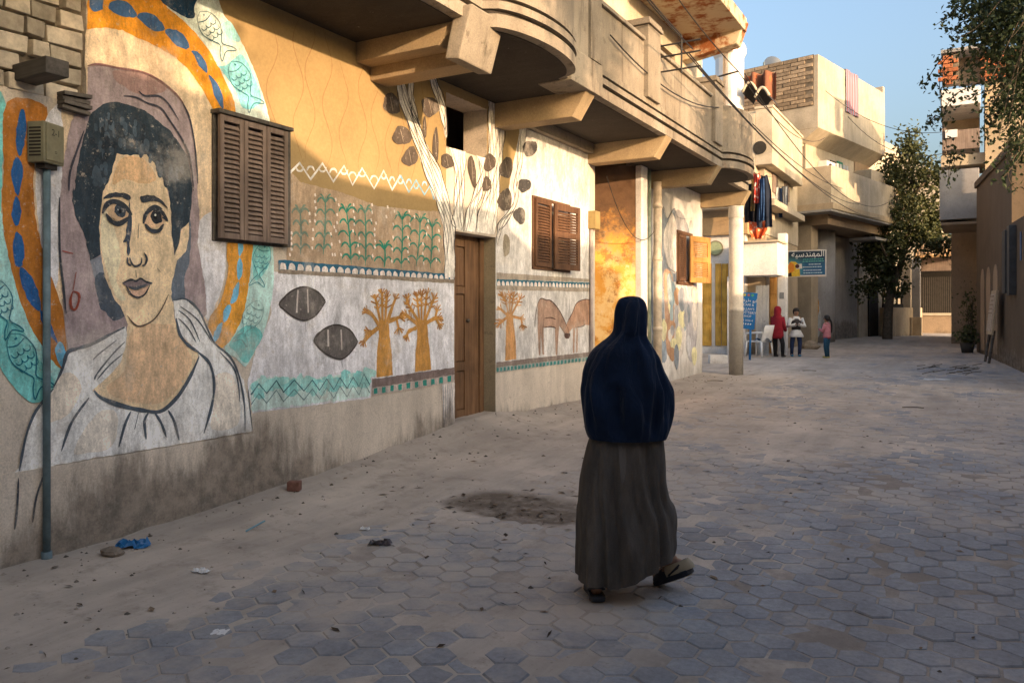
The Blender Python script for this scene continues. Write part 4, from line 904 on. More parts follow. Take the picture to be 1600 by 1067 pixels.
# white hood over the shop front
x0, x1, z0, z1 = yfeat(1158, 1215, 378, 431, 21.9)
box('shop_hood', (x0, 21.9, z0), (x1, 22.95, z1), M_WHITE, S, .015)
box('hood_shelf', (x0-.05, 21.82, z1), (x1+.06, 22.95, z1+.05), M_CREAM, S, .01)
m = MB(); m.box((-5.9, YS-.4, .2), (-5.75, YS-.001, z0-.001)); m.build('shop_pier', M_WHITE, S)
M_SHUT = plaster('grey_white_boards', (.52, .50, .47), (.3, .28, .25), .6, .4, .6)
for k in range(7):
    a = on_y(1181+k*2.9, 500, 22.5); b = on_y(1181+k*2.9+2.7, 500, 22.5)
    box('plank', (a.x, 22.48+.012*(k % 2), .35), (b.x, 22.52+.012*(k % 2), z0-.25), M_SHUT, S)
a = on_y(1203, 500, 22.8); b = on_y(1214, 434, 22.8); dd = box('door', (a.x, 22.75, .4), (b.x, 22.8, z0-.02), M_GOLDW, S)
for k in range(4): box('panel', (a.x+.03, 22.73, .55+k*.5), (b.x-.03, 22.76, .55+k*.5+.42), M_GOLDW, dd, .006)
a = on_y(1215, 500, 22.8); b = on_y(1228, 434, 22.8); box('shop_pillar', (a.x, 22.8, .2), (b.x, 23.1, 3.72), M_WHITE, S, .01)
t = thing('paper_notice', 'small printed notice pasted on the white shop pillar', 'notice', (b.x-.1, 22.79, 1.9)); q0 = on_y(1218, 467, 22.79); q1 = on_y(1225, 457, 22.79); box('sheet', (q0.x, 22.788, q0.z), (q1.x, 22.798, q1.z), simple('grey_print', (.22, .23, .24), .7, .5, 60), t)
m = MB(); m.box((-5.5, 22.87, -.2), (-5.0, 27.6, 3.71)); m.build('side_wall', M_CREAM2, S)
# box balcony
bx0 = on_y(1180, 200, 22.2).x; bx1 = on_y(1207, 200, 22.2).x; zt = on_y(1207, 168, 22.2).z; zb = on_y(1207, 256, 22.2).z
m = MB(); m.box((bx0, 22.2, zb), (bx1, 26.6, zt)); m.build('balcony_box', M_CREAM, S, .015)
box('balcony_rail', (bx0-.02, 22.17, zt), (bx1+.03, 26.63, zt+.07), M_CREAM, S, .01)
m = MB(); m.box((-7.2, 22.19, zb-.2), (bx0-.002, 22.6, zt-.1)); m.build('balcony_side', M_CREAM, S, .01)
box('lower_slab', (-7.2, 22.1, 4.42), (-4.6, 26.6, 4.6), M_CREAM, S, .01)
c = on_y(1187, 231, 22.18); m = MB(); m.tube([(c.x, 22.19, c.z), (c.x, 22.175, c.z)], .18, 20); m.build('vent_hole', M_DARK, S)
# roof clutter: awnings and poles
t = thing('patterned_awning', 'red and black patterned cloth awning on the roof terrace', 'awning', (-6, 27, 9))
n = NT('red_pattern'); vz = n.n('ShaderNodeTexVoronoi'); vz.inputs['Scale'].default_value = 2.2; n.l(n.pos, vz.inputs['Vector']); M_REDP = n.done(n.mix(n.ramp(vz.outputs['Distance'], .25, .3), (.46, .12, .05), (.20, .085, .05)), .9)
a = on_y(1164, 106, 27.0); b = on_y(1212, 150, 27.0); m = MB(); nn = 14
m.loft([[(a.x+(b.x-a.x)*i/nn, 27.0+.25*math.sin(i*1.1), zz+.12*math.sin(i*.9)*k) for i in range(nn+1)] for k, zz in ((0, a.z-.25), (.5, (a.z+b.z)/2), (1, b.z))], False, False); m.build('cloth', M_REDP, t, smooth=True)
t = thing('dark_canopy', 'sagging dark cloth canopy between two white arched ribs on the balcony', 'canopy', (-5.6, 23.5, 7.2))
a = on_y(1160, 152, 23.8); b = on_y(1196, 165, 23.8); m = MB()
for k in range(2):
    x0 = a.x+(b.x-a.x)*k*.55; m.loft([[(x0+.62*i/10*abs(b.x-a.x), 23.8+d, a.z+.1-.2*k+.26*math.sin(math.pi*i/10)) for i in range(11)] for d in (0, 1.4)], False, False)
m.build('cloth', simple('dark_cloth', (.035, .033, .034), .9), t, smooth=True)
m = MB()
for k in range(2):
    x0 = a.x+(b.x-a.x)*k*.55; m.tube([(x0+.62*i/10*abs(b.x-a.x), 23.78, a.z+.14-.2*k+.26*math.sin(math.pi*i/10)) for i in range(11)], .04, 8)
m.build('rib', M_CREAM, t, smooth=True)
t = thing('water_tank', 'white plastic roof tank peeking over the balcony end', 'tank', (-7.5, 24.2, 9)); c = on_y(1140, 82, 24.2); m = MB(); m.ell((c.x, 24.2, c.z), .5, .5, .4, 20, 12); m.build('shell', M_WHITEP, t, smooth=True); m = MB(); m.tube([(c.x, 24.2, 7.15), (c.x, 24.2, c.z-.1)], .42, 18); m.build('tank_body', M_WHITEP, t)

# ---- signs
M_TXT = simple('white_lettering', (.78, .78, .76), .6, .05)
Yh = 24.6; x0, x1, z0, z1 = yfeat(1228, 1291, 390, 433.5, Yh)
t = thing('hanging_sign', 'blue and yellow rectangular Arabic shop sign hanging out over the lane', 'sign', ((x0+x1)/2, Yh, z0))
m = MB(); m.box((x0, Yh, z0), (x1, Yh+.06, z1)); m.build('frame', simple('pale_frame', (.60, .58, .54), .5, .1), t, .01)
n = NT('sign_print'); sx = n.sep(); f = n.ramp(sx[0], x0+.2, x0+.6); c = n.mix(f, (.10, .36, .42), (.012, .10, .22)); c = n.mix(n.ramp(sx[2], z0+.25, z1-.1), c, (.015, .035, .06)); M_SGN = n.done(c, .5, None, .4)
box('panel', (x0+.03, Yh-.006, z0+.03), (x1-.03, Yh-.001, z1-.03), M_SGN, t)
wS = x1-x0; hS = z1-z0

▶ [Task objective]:
Return the listing above in full and without alteration, excluding its pictures.

▶ [Written response]:
The Blender Python script for this scene continues. Write part 4, from line 904 on. More parts follow. Take the picture to be 1600 by 1067 pixels.
# white hood over the shop front
x0, x1, z0, z1 = yfeat(1158, 1215, 378, 431, 21.9)
box('shop_hood', (x0, 21.9, z0), (x1, 22.95, z1), M_WHITE, S, .015)
box('hood_shelf', (x0-.05, 21.82, z1), (x1+.06, 22.95, z1+.05), M_CREAM, S, .01)
m = MB(); m.box((-5.9, YS-.4, .2), (-5.75, YS-.001, z0-.001)); m.build('shop_pier', M_WHITE, S)
M_SHUT = plaster('grey_white_boards', (.52, .50, .47), (.3, .28, .25), .6, .4, .6)
for k in range(7):
    a = on_y(1181+k*2.9, 500, 22.5); b = on_y(1181+k*2.9+2.7, 500, 22.5)
    box('plank', (a.x, 22.48+.012*(k % 2), .35), (b.x, 22.52+.012*(k % 2), z0-.25), M_SHUT, S)
a = on_y(1203, 500, 22.8); b = on_y(1214, 434, 22.8); dd = box('door', (a.x, 22.75, .4), (b.x, 22.8, z0-.02), M_GOLDW, S)
for k in range(4): box('panel', (a.x+.03, 22.73, .55+k*.5), (b.x-.03, 22.76, .55+k*.5+.42), M_GOLDW, dd, .006)
a = on_y(1215, 500, 22.8); b = on_y(1228, 434, 22.8); box('shop_pillar', (a.x, 22.8, .2), (b.x, 23.1, 3.72), M_WHITE, S, .01)
t = thing('paper_notice', 'small printed notice pasted on the white shop pillar', 'notice', (b.x-.1, 22.79, 1.9)); q0 = on_y(1218, 467, 22.79); q1 = on_y(1225, 457, 22.79); box('sheet', (q0.x, 22.788, q0.z), (q1.x, 22.798, q1.z), simple('grey_print', (.22, .23, .24), .7, .5, 60), t)
m = MB(); m.box((-5.5, 22.87, -.2), (-5.0, 27.6, 3.71)); m.build('side_wall', M_CREAM2, S)
# box balcony
bx0 = on_y(1180, 200, 22.2).x; bx1 = on_y(1207, 200, 22.2).x; zt = on_y(1207, 168, 22.2).z; zb = on_y(1207, 256, 22.2).z
m = MB(); m.box((bx0, 22.2, zb), (bx1, 26.6, zt)); m.build('balcony_box', M_CREAM, S, .015)
box('balcony_rail', (bx0-.02, 22.17, zt), (bx1+.03, 26.63, zt+.07), M_CREAM, S, .01)
m = MB(); m.box((-7.2, 22.19, zb-.2), (bx0-.002, 22.6, zt-.1)); m.build('balcony_side', M_CREAM, S, .01)
box('lower_slab', (-7.2, 22.1, 4.42), (-4.6, 26.6, 4.6), M_CREAM, S, .01)
c = on_y(1187, 231, 22.18); m = MB(); m.tube([(c.x, 22.19, c.z), (c.x, 22.175, c.z)], .18, 20); m.build('vent_hole', M_DARK, S)
# roof clutter: awnings and poles
t = thing('patterned_awning', 'red and black patterned cloth awning on the roof terrace', 'awning', (-6, 27, 9))
n = NT('red_pattern'); vz = n.n('ShaderNodeTexVoronoi'); vz.inputs['Scale'].default_value = 2.2; n.l(n.pos, vz.inputs['Vector']); M_REDP = n.done(n.mix(n.ramp(vz.outputs['Distance'], .25, .3), (.46, .12, .05), (.20, .085, .05)), .9)
a = on_y(1164, 106, 27.0); b = on_y(1212, 150, 27.0); m = MB(); nn = 14
m.loft([[(a.x+(b.x-a.x)*i/nn, 27.0+.25*math.sin(i*1.1), zz+.12*math.sin(i*.9)*k) for i in range(nn+1)] for k, zz in ((0, a.z-.25), (.5, (a.z+b.z)/2), (1, b.z))], False, False); m.build('cloth', M_REDP, t, smooth=True)
t = thing('dark_canopy', 'sagging dark cloth canopy between two white arched ribs on the balcony', 'canopy', (-5.6, 23.5, 7.2))
a = on_y(1160, 152, 23.8); b = on_y(1196, 165, 23.8); m = MB()
for k in range(2):
    x0 = a.x+(b.x-a.x)*k*.55; m.loft([[(x0+.62*i/10*abs(b.x-a.x), 23.8+d, a.z+.1-.2*k+.26*math.sin(math.pi*i/10)) for i in range(11)] for d in (0, 1.4)], False, False)
m.build('cloth', simple('dark_cloth', (.035, .033, .034), .9), t, smooth=True)
m = MB()
for k in range(2):
    x0 = a.x+(b.x-a.x)*k*.55; m.tube([(x0+.62*i/10*abs(b.x-a.x), 23.78, a.z+.14-.2*k+.26*math.sin(math.pi*i/10)) for i in range(11)], .04, 8)
m.build('rib', M_CREAM, t, smooth=True)
t = thing('water_tank', 'white plastic roof tank peeking over the balcony end', 'tank', (-7.5, 24.2, 9)); c = on_y(1140, 82, 24.2); m = MB(); m.ell((c.x, 24.2, c.z), .5, .5, .4, 20, 12); m.build('shell', M_WHITEP, t, smooth=True); m = MB(); m.tube([(c.x, 24.2, 7.15), (c.x, 24.2, c.z-.1)], .42, 18); m.build('tank_body', M_WHITEP, t)

# ---- signs
M_TXT = simple('white_lettering', (.78, .78, .76), .6, .05)
Yh = 24.6; x0, x1, z0, z1 = yfeat(1228, 1291, 390, 433.5, Yh)
t = thing('hanging_sign', 'blue and yellow rectangular Arabic shop sign hanging out over the lane', 'sign', ((x0+x1)/2, Yh, z0))
m = MB(); m.box((x0, Yh, z0), (x1, Yh+.06, z1)); m.build('frame', simple('pale_frame', (.60, .58, .54), .5, .1), t, .01)
n = NT('sign_print'); sx = n.sep(); f = n.ramp(sx[0], x0+.2, x0+.6); c = n.mix(f, (.10, .36, .42), (.012, .10, .22)); c = n.mix(n.ramp(sx[2], z0+.25, z1-.1), c, (.015, .035, .06)); M_SGN = n.done(c, .5, None, .4)
box('panel', (x0+.03, Yh-.006, z0+.03), (x1-.03, Yh-.001, z1-.03), M_SGN, t)
wS = x1-x0; hS = z1-z0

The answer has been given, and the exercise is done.